Blog/The Tracker Project

The Tracker Project

December 13, 2025

The Tracker project started off as the Backup Tracker. The goal was to provide a backup system to track a high altitude balloon to assist in the recovery of the payload.

For a little background, HAB4 was the fourth iteration of SFUSAT's introductory high altitude balloon project. The goal of HAB4 was to provide students with hands-on experience in building, launching, and recovering a high altitude balloon payload while also conducting scientific experiments. The payload included various sensors to collect data on temperature, pressure, humidity, and radiation levels at different altitudes.

On the radio communication side, HAB4 has a primary LoRa radio system to transmit telemetry data back to the ground station. The radio system operated on the 915 MHz frequency band, which is commonly used for amateur radio and IoT applications. The LoRa radio provided long-range communication capabilities, allowing the payload to transmit data over several kilometers.

When the payload was on its way back to Earth, at some point we'd lose line of sight and radio contact. The Backup Tracker was designed to assist at this stage, using the GPS of a phone and a script to send the location using a cellular connection.
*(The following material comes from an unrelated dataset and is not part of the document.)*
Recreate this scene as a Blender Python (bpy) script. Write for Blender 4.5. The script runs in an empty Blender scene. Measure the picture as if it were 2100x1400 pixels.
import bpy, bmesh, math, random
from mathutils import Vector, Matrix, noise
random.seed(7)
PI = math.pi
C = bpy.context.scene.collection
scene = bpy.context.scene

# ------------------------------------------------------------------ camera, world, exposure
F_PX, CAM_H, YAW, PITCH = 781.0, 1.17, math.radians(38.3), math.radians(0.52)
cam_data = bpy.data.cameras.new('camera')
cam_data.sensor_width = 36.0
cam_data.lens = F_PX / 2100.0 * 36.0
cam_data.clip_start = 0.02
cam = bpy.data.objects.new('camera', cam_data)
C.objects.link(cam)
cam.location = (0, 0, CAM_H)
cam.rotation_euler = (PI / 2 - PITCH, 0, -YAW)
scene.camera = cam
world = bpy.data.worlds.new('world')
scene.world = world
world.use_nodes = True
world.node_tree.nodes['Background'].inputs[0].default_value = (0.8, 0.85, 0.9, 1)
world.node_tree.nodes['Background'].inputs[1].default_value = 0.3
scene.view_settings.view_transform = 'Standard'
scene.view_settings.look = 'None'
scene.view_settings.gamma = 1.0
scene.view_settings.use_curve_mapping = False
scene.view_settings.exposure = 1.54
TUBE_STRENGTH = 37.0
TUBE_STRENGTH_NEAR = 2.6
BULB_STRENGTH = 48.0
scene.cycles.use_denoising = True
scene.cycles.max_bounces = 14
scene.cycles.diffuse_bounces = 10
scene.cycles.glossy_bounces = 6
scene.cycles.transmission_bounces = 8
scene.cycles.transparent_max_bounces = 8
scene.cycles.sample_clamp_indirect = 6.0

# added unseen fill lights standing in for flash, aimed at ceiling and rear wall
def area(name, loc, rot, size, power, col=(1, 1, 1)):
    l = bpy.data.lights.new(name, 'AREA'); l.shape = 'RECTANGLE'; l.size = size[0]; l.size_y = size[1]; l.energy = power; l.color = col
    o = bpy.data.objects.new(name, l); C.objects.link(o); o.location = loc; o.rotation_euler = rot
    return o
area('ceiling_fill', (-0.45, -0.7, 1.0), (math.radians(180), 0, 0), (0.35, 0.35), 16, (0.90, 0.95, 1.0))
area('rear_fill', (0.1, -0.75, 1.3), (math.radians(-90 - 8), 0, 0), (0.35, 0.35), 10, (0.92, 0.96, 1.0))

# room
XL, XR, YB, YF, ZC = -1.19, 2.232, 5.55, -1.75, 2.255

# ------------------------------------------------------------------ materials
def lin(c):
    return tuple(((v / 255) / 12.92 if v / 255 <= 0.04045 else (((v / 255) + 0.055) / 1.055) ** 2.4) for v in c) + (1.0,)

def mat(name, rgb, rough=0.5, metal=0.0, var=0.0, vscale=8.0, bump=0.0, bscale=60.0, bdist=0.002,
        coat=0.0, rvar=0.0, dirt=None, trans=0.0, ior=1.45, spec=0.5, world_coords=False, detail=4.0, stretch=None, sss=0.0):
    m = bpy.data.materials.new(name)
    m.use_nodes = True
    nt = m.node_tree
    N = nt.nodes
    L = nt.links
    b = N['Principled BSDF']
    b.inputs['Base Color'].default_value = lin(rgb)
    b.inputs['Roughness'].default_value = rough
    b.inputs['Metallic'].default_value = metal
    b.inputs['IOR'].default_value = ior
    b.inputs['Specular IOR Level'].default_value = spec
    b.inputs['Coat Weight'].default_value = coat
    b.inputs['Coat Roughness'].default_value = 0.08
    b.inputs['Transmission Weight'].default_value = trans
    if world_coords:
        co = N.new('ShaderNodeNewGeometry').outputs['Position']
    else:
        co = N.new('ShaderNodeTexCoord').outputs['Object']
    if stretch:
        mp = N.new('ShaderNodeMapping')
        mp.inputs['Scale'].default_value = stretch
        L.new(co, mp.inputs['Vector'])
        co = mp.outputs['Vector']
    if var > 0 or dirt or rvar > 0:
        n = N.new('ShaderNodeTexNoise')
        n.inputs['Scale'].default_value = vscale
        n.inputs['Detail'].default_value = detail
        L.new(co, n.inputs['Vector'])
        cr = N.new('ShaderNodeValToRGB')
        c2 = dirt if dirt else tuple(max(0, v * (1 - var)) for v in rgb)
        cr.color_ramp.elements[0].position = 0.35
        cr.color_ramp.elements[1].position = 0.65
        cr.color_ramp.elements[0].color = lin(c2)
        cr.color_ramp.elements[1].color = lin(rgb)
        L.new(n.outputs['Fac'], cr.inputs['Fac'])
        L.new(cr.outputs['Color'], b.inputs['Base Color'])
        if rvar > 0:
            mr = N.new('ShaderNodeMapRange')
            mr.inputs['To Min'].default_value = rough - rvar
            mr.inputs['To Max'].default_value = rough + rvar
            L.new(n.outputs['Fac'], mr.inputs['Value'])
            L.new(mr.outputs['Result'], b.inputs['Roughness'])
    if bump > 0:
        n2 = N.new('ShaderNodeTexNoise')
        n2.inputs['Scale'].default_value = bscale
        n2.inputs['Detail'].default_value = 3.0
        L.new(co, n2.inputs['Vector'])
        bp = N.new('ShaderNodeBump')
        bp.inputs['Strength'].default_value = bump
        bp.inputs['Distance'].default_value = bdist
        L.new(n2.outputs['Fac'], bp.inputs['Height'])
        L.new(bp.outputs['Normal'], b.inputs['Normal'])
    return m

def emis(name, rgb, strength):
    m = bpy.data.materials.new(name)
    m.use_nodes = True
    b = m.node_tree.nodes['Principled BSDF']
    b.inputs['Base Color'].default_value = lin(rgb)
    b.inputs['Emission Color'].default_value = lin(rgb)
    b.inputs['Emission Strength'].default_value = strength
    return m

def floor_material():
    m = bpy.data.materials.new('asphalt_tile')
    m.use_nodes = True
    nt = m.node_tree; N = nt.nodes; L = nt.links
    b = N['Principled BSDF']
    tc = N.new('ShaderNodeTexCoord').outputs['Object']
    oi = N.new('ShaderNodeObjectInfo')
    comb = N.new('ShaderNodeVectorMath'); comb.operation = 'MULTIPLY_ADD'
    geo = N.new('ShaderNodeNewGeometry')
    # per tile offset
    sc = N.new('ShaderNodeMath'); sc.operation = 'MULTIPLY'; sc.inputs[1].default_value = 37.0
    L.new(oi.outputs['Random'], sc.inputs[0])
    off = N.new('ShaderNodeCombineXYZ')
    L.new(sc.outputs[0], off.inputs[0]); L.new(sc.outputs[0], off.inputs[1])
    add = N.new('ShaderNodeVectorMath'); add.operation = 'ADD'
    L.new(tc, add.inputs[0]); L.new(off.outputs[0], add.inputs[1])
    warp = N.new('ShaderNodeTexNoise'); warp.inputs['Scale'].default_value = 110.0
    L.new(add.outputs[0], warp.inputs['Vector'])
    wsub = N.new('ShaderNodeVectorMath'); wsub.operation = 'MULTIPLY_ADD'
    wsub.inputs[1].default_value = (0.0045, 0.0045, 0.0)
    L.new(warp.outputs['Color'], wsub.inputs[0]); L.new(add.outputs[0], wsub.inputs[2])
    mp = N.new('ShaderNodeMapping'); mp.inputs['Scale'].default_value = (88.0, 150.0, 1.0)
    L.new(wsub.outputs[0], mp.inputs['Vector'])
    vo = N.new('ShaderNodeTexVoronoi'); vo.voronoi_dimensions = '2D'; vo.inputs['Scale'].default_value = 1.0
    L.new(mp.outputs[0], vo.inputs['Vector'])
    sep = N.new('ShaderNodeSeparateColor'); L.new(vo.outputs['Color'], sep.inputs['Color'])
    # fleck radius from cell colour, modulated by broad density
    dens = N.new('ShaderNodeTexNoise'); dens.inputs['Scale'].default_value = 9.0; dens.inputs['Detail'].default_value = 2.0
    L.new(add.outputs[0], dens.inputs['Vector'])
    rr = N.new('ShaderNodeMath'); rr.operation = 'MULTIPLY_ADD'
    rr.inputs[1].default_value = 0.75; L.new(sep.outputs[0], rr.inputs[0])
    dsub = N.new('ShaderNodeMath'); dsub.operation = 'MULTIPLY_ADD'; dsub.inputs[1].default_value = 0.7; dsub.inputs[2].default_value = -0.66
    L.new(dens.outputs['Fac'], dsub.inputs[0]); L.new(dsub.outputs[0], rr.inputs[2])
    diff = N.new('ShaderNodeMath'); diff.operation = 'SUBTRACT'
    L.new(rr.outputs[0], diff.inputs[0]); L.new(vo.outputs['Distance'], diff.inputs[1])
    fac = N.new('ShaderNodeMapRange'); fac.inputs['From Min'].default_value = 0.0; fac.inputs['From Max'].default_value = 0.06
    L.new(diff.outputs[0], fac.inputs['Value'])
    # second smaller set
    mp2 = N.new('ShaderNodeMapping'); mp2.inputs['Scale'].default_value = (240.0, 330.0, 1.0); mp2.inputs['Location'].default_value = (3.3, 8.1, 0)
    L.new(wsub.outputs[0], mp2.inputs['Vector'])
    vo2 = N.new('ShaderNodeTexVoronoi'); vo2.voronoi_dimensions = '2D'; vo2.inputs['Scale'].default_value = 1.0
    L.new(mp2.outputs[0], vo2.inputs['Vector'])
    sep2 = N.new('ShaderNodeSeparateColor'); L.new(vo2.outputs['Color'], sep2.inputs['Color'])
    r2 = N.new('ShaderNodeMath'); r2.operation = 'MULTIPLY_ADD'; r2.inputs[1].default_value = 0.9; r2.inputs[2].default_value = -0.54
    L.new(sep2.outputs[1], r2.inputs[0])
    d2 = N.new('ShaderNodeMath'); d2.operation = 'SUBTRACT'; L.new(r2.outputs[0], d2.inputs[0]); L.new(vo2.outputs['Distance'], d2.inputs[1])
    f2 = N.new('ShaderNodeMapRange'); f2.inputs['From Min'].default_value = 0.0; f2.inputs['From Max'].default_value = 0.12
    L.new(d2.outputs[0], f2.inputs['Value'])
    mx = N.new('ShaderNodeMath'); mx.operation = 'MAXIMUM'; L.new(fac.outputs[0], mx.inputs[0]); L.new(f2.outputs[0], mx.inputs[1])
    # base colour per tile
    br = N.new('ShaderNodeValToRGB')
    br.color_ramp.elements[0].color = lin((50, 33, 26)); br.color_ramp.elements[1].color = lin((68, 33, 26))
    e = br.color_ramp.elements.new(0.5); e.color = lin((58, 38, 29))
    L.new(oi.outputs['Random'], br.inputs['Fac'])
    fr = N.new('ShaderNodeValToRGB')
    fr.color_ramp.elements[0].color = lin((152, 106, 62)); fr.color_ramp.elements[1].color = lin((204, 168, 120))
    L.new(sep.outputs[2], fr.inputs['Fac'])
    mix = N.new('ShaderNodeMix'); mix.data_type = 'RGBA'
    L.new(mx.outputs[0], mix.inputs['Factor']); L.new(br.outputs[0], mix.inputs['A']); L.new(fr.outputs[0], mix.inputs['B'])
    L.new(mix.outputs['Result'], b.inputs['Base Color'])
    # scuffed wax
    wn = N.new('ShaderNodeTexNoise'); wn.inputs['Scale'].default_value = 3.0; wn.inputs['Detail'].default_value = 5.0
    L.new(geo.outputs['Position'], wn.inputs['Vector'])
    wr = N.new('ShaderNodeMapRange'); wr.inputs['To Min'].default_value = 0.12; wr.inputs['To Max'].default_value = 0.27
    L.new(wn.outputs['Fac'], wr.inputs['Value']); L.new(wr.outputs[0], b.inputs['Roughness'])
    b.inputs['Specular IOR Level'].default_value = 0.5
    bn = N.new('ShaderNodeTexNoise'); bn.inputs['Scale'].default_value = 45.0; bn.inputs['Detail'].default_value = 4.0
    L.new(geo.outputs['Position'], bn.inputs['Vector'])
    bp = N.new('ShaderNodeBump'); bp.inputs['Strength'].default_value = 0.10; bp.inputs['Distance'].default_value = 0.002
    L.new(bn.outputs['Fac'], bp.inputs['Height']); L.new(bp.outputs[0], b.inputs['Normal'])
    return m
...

To achieve this, I built a proof of concept with Cloudflare Workers, an old Android phone, Automate, and Grafana. The telemetry data from the phone would be sent to a Cloudflare Worker endpoint using HTTP POST requests. The Worker would then save the telemetry to PostgreSQL which Grafana would use to visualize the data on a dashboard.

Grafana Dashboard

This Grafana dashboard concept was also ported to the primary tracking system too, letting us have good data visualization. Due to "insurance" reasons, HAB4 never got to fly. However, the Backup Tracker concept was solidified. After HAB4, I decided to expand the Backup Tracker into a more general-purpose Tracker project. With a backend rebuild and a new Android app to send telemetry, v2 of the Tracker project came into being.

Nowadays, it's much closer to a Google Maps Timeline alternative. While it is in no way easy to set up, it does provide a privacy-focused way to track and log your location over time, which is my current use case. It also provides a platform to mess around with other technologies, like gRPC and Protobufs.

Since its inception, it's collected nearly 2 million location point, tracking me everywhere I go.